Wednesday, January 02, 2013

THE MINORITY REPORT




Another new year. I’m amazed. When I think back on my profligate youth I can’t figure out how I made it to fifty, much less seventy. It must have something to do with the way the grace of God intercepted me back in ‘67.
 
In a Gazette op-ed a few days ago Bonnie Erbe hammered a nail or two through the lid of contemporary Christianity’s coffin. Citing research polls indicating that more and more Americans are abandoning religious affiliation (20% of us, according to a Pew Research poll). Erbe triumphantly concluded, “One day, Christian leaders will wake up and recognize that their era is crumbling.” If the trends continue, she believes America will eventually free itself from the shackles of “oppressive Christianity.” Thus, Christianity will become irrelevant and powerless. Erbe sees this as reason to celebrate.
 
Should I, as a Christian, be troubled? Absolutely not! If my faith meant nothing more to me than cultural relevance or political power it would be utterly meaningless. I gave no thought to those things when I embraced faith in Jesus. In fact, I was powerless, not powerful. I was an outsider looking in, not an insider looking out. I was weak. I was lost! No amount of cultural relevance or political power could fix what was ailing me.
 
Nothing that I’ve seen on the political or social scene over the past fifty years has changed my thinking. Political power shifts over time. So do society’s trends. The powerful one day become the downtrodden the next. Yesterday’s chic and trendy becomes laughable as soon as the latest fashions are displayed on the runways in Paris.
 
There’s one thing, though, that doesn’t change with time – our search for meaning in life.
 
Nancy and I have seen this played out over and over again. We moved to New Jersey in the late eighties. Once we found a place to live we started looking for a church, a particular type of church. It wasn’t easy, since the prevailing religions on the east coast are humanism and mammon, and sometimes a marriage of the two. But we found it in a place called Jockey Hollow. It wasn’t a glorious place. There were no flying buttresses; there was no massive pipe organ. In fact, the roof leaked and the chairs creaked. But, over the years we found ourselves bound together in a pilgrimage with a small, eclectic band of societal castaways, nuclear and design engineers, musicians, poets, vagabonds, and a PhD chemist thrown in for good measure.
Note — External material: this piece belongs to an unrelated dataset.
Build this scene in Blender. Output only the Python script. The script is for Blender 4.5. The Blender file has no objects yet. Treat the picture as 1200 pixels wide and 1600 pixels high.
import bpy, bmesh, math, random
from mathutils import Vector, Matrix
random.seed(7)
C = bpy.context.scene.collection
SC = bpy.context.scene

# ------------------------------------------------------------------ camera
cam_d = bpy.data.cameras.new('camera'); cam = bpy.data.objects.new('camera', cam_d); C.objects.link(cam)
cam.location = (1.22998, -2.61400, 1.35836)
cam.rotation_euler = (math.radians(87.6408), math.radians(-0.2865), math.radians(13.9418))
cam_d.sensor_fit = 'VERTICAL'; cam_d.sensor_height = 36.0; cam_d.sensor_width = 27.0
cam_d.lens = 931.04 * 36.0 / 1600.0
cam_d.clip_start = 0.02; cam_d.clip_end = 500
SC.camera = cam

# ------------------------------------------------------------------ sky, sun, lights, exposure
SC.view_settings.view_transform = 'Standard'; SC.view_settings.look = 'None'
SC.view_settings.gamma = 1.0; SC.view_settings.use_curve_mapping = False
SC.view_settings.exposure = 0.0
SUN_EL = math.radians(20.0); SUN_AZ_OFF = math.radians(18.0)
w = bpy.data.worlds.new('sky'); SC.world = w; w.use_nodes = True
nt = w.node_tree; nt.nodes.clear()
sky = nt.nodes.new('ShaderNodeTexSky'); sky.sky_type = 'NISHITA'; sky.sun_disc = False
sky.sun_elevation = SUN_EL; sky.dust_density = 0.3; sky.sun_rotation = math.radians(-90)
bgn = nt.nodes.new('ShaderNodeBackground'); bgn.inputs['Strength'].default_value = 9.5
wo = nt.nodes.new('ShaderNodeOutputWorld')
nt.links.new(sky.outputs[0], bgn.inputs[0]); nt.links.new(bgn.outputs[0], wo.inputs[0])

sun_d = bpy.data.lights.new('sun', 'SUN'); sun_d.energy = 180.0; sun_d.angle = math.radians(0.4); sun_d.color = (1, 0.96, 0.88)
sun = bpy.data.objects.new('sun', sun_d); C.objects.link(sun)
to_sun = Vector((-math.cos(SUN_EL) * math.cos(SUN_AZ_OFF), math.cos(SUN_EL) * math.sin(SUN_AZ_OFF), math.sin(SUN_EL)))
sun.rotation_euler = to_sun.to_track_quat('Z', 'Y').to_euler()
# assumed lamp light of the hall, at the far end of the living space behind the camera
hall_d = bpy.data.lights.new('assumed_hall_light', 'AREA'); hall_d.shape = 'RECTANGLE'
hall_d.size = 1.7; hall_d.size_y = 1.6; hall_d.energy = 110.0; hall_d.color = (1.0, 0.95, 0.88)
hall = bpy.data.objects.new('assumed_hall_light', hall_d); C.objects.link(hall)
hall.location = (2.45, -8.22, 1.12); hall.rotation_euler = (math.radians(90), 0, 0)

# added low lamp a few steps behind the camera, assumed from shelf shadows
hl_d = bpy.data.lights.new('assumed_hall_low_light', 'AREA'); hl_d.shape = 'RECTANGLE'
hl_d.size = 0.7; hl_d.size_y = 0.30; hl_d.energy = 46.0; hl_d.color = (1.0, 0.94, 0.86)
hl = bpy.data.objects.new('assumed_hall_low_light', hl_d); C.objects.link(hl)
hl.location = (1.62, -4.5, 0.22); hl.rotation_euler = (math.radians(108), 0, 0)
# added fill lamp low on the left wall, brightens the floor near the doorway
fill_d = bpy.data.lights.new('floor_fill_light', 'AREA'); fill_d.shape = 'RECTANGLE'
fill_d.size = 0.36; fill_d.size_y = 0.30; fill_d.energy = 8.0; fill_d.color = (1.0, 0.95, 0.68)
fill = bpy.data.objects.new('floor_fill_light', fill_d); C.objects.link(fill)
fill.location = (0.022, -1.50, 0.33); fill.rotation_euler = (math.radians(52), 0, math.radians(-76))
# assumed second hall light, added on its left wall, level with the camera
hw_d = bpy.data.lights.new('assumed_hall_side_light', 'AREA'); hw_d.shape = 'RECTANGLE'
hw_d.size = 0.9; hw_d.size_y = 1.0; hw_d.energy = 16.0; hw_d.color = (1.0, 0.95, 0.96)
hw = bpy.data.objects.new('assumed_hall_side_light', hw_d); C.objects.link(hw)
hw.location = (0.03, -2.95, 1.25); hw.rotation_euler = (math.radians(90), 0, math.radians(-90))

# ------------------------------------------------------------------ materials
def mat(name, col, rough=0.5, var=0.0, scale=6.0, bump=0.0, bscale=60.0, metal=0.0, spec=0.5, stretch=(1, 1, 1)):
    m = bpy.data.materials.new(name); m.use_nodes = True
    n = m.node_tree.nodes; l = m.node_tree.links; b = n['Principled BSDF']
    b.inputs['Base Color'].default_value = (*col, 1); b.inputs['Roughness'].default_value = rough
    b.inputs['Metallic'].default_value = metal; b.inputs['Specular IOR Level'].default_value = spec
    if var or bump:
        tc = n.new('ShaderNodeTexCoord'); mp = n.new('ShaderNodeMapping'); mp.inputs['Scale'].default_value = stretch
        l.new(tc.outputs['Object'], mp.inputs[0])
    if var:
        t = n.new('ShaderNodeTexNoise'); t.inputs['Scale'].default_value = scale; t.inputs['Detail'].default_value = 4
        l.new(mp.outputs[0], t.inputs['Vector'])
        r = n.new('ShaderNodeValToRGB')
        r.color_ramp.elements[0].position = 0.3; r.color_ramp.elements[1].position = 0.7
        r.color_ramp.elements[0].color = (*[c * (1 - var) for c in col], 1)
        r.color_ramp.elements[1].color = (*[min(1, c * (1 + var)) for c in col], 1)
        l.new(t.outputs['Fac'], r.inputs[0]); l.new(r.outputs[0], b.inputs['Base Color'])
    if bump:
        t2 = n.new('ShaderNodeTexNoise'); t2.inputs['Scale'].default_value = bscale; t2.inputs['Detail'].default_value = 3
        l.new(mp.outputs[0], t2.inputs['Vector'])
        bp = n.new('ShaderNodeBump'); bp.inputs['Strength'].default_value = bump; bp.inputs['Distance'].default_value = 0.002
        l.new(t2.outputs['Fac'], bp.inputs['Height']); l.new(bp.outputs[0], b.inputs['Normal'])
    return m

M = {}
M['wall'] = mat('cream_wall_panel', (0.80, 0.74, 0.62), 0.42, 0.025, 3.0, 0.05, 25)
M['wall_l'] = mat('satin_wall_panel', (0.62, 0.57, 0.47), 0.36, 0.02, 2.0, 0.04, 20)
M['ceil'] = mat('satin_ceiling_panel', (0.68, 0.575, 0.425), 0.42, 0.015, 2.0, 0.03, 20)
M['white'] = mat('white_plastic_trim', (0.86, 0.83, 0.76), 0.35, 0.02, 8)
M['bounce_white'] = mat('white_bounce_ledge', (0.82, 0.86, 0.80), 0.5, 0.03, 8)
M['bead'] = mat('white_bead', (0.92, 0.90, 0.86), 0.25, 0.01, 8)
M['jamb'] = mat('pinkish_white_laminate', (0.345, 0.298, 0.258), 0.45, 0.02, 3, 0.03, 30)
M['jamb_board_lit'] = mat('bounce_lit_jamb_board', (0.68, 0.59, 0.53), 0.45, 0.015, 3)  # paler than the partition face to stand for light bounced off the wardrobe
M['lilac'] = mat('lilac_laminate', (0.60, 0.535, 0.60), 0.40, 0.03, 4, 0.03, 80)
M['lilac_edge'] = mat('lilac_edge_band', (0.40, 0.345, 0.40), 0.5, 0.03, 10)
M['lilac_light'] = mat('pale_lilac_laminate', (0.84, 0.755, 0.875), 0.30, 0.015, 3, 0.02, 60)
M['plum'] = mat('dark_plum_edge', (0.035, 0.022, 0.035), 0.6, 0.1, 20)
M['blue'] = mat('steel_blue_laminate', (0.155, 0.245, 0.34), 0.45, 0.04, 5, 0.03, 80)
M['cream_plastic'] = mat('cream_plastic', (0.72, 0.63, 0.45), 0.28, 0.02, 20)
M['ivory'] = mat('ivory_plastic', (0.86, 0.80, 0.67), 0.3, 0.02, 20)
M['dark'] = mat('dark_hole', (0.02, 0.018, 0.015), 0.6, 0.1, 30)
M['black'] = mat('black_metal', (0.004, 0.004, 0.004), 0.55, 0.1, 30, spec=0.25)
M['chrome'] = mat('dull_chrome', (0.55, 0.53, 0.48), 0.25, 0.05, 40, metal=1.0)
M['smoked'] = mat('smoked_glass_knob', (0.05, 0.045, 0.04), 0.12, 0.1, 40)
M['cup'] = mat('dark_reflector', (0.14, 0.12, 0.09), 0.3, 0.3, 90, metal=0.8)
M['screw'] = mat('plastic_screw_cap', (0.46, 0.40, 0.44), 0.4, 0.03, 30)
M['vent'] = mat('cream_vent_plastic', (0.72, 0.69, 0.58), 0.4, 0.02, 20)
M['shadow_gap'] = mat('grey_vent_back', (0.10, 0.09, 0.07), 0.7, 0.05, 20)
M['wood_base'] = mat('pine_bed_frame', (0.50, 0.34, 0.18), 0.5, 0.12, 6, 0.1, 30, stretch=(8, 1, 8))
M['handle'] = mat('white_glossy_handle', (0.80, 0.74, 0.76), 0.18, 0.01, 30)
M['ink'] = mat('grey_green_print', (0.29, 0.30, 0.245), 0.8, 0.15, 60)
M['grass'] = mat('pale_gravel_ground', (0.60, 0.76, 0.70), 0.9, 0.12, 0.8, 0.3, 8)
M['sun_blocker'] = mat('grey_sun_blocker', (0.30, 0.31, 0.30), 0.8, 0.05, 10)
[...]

We had none of the trappings one normally associates with power. We had very little money, and the little we had flowed through us. I remember a business meeting when we deferred plugging the leaky roof and gave every penny we had to missionaries in India, the Philippines, Afghanistan, Mali, and other mission posts along the world’s 10-30 corridor. I can still hear the cheers erupting as the last dollar was given.
 
The church in Jockey Hollow was never relevant or powerful in worldly terms, but Nancy and I experienced quiet, transcendent power in that seemingly insignificant place. The relationships and bonds of affection we developed there will last our lifetime, and beyond.
 
We’ve seen that transcendent power displayed in the most unlikely of places. We’ve even seen it on Memphis’s Highland Strip, in a small generation X church sandwiched between a psychic advisor and Rocky’s Tattoo Parlor. 
 
We occasionally reminisce about a Sunday morning years ago when we toured Paris’s Notre Dame Cathedral. Like most that morning, we were tourists caught up in gargoyles and the gold-laden altar. We made our way around the nave, taking pictures as we did. As we moved close to the altar we noticed a small group of worshippers singing a’ Capella. They didn’t seem to take any notice of the tourists like us skulking around. My words can’t adequately describe the beauty of the polyphony. It was a transcendent moment. The twenty or so songs gathered together, became one, then rose gently heavenward, past the massive columns and statuary. The power of the experience brought me to my knees.
 
I often hear that Christianity has become meaningless in Europe. My experience that morning taught me that Christianity’s European presence, while small, is alive and powerful.
 
It’s sad, but true. Religion almost always loses its way when it becomes big, socially relevant, or politically powerful. So, Erbe may be at least half-right. Institutional Christianity may be on the wane. But, whatever happens, there will always be small bands of pilgrims searching for absolution and meaning. We may become the minority report, but we’ll still be there. As Bob Dylan put it:

 “All my loyal and much-loved companions
They approve of me and share my code
I practice a faith that’s long been abandoned
Ain’t no altars on this long and lonesome road.”